How do you go about continually improving your proposals? You may be missing out on valuable insights that could really make a difference to your win rates. Most people I talk to only pay attention to losses. That's understandable, but it is rarely helpful.
Yes, it hurts to lose. Your boss is probably breathing down your neck for answers. Maybe you want to argue with the prospect in the hope they'll change their mind.
Unfortunately, in most cases there is little value in seeking feedback on a lost opportunity.
If you're not the winner, the prospect has no interest in giving you rational feedback that you can actually use. You aren't the supplier they chose. They just want you out of their office and out of their hair. In a government tender debriefing, you will get the least possible information designed to protect the department’s probity position.
If you think that sounds a bit disheartening, it is. There's no way to sugar-coat it.

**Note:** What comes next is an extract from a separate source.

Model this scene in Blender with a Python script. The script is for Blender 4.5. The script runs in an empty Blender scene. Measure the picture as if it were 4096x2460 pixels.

The truth is that there are only two reliable ways to build your proposal success rates.
1. Get feedback when you win. Every win contains a lesson and your mission is to figure out what that lesson is. We often tend to skip this step due to a little habit called "confirmation bias" which - according to Bri Williams, a specialist in buying behaviour - is our tendency to seek information that confirms our existing beliefs. In other words, to assume that the reasons why we won the business are the reasons why we thought we should win it. Never assume; always ask. You may well be surprised at the things that the client liked most about your offer.
2. Get feedback from a friendly, long-standing client, even if they passed this time. They probably still like you and feel they owe you an explanation. For example, one of my most successful clients recently lost a bid that they were fully expecting to win. Yes, it hurt, but they were able to pull themselves out of the post-loss quagmire and really listen when the customer told them where our bid had missed the mark. These insights were the benchmark against which the bid team assessed everything we put into the next bid. The customer was impressed, and three months later my client was rewarded with a huge contract that was widely considered a long shot before we got the wake-up call.